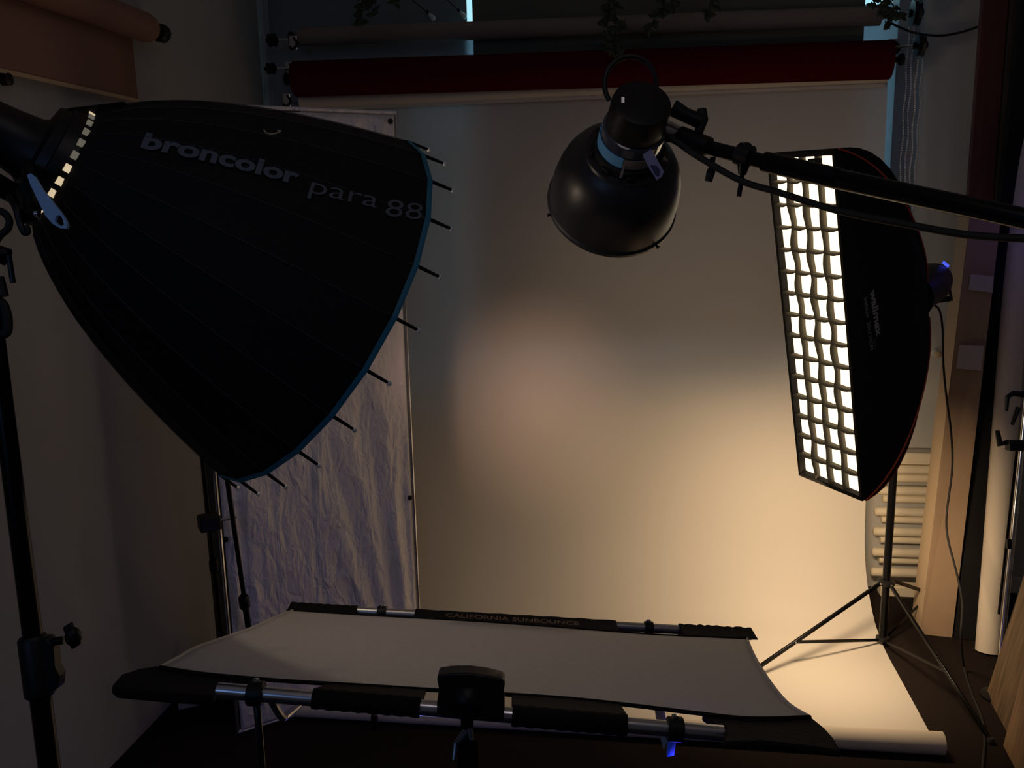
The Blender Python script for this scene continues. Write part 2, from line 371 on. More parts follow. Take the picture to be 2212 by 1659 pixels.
# bead chains at the right
for i, (a, b, lab) in enumerate((((1968, 60), (1950, 450), 'beaded chain loop hanging from the upper black wheel'), ((1986, 130), (1972, 450), 'beaded chain loop hanging from the lower black wheel'))):
    ms = MB(); pa, pb = PY(*a, (4.20, 4.13)[i]), PY(*b, (4.20, 4.13)[i]); pb.x = pa.x+.0; pb.z = 1.5
    t = thing('bead_chain', lab, 'chain', pb, 'bead chains of the roll holders')
    for dx in (-.008, .012):
        pts = [pa.lerp(pb, k/120)+V((dx+.003*math.sin(k*.3+i), 0, 0)) for k in range(121)]
        for p in pts: ms.add([p+V(d)*.0048 for d in ((1, 0, 0), (-1, 0, 0), (0, 1, 0), (0, -1, 0), (0, 0, 1), (0, 0, -1))], [(0, 2, 4), (2, 1, 4), (1, 3, 4), (3, 0, 4), (2, 0, 5), (1, 2, 5), (3, 1, 5), (0, 3, 5)])
    ms.build('beads', 'white', t, smooth=0)
# thin cable draped top right
MB().tube(smooth_path([PY(1925, 50, 4.0), PY(1950, 62, 4.1), PY(1980, 72, 4.2), PY(2030, 77, 4.3), PY(2075, 70, 4.3), PY(2112, 58, 4.3)]), .005, 8).build('draped_cable', 'black')
tag(bpy.data.objects['draped_cable'], 'thin dark cable sagging across the wall at the top beside the chain wheels', 'cable')

# ------------------------------------------------------------------ terracotta paper on the left wall
X0 = -1.80
e = PX(318, 62, X0); top = e.z
t = thing('terracotta_paper_roll', 'terracotta paper hanging from a roll on the left wall', 'paper roll', (X0, 2.4, 2.3))
MB().lathe((X0+.005, .9, top), (0, 1, 0), [(0, .052), (e.y-.9-.03, .052), (e.y-.9, .046)], 28).build('wound_paper', 'terra', t)
ys = PX(292, 150, X0-.03).y; zb = PX(296, 217, X0-.03).z
MB().grid([[V((X0-.03, .9+(ys-.9)*k/10, z)) for k in range(11)] for z in (top+.02, top-.1, zb+.02, zb)]).build('hanging_sheet', 'terra', t, solid=.0015)
MB().abox((X0-.036, .9, zb-.006), (X0-.026, ys, zb+.006)).build('bottom_batten', 'cardedge', t, smooth=0)
k0 = V((X0+.005, e.y, top))
MB().lathe(k0, (0, 1, 0), [(0, .018), (.06, .018), (.062, .028), (.075, .034), (.10, .034), (.108, .02)], 12).build('chain_knob', 'black', t, smooth=20)
MB().tube([V((X0+.005, e.y+.04, top)), V((WL-.01, e.y+.04, top+.0))], .008, 8).build('bracket_arm', 'silver', t)
c = PX(4, 172, -1.85); t = thing('wall_peg', 'small black knob on the left wall at the lower edge of the terracotta paper', 'knob', c)
MB().lathe(c-V((.02, 0, 0)), (1, 0, 0), [(0, .010), (.02, .010), (.022, .018), (.045, .018), (.05, .01)], 16).build('knob_head', 'black', t)
MB().tube([c-V((.022, 0, 0)), c-V((.0, 0, 0))], .006, 8).build('pin', 'silver', t)

# ------------------------------------------------------------------ ivy
def ivy(strands, Y, lab, seed, dens=1.0):
    rnd = random.Random(seed)
    top = PY(*strands[0][0], Y); t = thing('ivy_vine', lab, 'plant', top, 'ivy vines hanging above the rolls')
    lv, st = MB(), MB()
    for s in strands:
        p = smooth_path([PY(x, y, Y+rnd.uniform(-.02, .02)) for x, y in s], 6); st.tube(p, .0028, 6)
        L = sum((p[i+1]-p[i]).length for i in range(len(p)-1)); N = max(3, int(L/.013*dens))
        for k in range(N):
            q = p[min(len(p)-1, int(k/N*len(p)))]
            a = rnd.uniform(0, 6.28); d = V((math.cos(a), math.sin(a)*.7, rnd.uniform(-.6, .2))).normalized()
            nr = V((rnd.uniform(-.6, .6), -1, rnd.uniform(-.2, .8))).normalized(); d = (d-nr*d.dot(nr)).normalized(); sd = d.cross(nr)
            sz = rnd.uniform(.014, .030); c = q+d*.006
            sh = [(0, 0), (.45, -.15), (.5, .25), (.95, .35), (.5, .65), (.45, 1.0), (0, 1.5), (-.45, 1.0), (-.5, .65), (-.95, .35), (-.5, .25), (-.45, -.15)]
            vs = [c+sd*(a_*sz*.8)+d*(b_*sz)+nr*(.15*sz*math.cos(a_*2)) for a_, b_ in sh]
            mid = c+d*sz*.55+nr*.2*sz; lv.add(vs+[mid], [(i, (i+1) % 12, 12) for i in range(12)])
    lv.build('leaves', 'ivy', t, solid=.0008); st.build('stem', 'stem', t)
ivy([[(782, -60), (785, 0), (782, 30), (778, 58)], [(800, -60), (800, 0), (808, 35)]], 3.9, 'ivy strand at the top edge left of the cord pulls', 1)
ivy([[(848, -60), (852, -10), (856, 8)]], 3.9, 'tiny ivy tip at the top edge between the longer strand and the cord pulls', 2)
ivy([[(1318, -60), (1316, 10), (1312, 60), (1322, 112)], [(1328, -60), (1326, 20), (1338, 52), (1328, 90), (1334, 118)]], 3.9, 'longest ivy strand hanging in front of the rolls above the lamp', 3, 1.3)
ivy([[(1440, -60), (1434, 10), (1420, 28), (1404, 58)], [(1452, -60), (1450, 6), (1440, 20)]], 3.9, 'bushy ivy strand right of the longest strand', 4, 1.2)
ivy([[(1540, -60), (1534, 8), (1522, 36)]], 3.9, 'short thin ivy strand near the middle of the right roll half', 5, .8)
ivy([[(1870, -40), (1888, 4), (1905, 24), (1925, 52)], [(1905, -40), (1915, 15), (1928, 40)], [(1900, -30), (1935, 20), (1940, 34)]], 4.0, 'ivy growing over the right end of the upper roll beside the black wheels', 6)

# ------------------------------------------------------------------ silver reflector panel
BL, BR = V((-1.50, 2.813, 0)), V((-.908, 3.282, 0)); hv = (BR-BL); hn = V((hv.y, -hv.x, 0)).normalized()
zt = PP(855, 243, BL, hn).z; W_ = hv.length; hu = hv.normalized()
t = thing('reflector_panel', 'tall wrinkled silver fabric reflector panel standing left of the paper', 'reflector', (BL+BR)/2)
rows = []
rnd = random.Random(3)
nx, nz = 60, 110
for j in range(nz+1):
    row = []; z = .012+(zt-.024)*j/nz
    for i in range(nx+1):
        x = .012+(W_-.024)*i/nx; fx = i/nx; fz = z/zt
        # fan of folds towards the lower right corner
        ang = math.atan2(x-W_*1.0, z+.55); dd = math.hypot(x-W_, z+.5)
        fan = math.sin(ang*70)*.011*max(0, 1-abs(fx-.85)*2.2)*max(0, 1-abs(fz-.28)*2.2)
        side = .010*math.sin((fx-.9)*40)*math.exp(-((fx-.88)/.06)**2)*(.4+.6*math.sin(fz*7+1))
        lf = .008*math.sin(fx*60)*math.exp(-((fx-.08)/.06)**2)
        edge = min(1, min(i, nx-i, j, nz-j)/3)
        row.append(BL+hu*x+V((0, 0, z))+hn*((fan+side+lf+.002*math.sin(x*31+z*11))*edge))
    rows.append(row)
MB().grid(rows).build('silver_fabric', 'wrinkle', t, solid=.002, smooth=180)
for nm, a, b in (('frame_tube', BL+V((0, 0, .012)), BR+V((0, 0, .012))), ('frame_tube', BL+V((0, 0, zt)), BR+V((0, 0, zt))), ('frame_tube', BL+V((0, 0, .005)), BL+V((0, 0, zt))), ('frame_tube', BR+V((0, 0, .005)), BR+V((0, 0, zt)))):
    MB().tube([a-hn*.004, b-hn*.004], .0065, 8).build(nm, 'wrinkle' if a.z == b.z else 'silver', t)
for px, py in ((885, 1075), (487, 1165), (843, 262)):
    c = PP(px, py, BL+hn*.01, hn); MB().lathe(c, hn, [(0, .010), (.004, .010), (.006, .005)], 14).build('snap_button', 'black', t)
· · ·
» **GOAL**
Of the lines in this listing, report how many contain the string "from", and give the number only.

» **CORRECT ANSWER**
3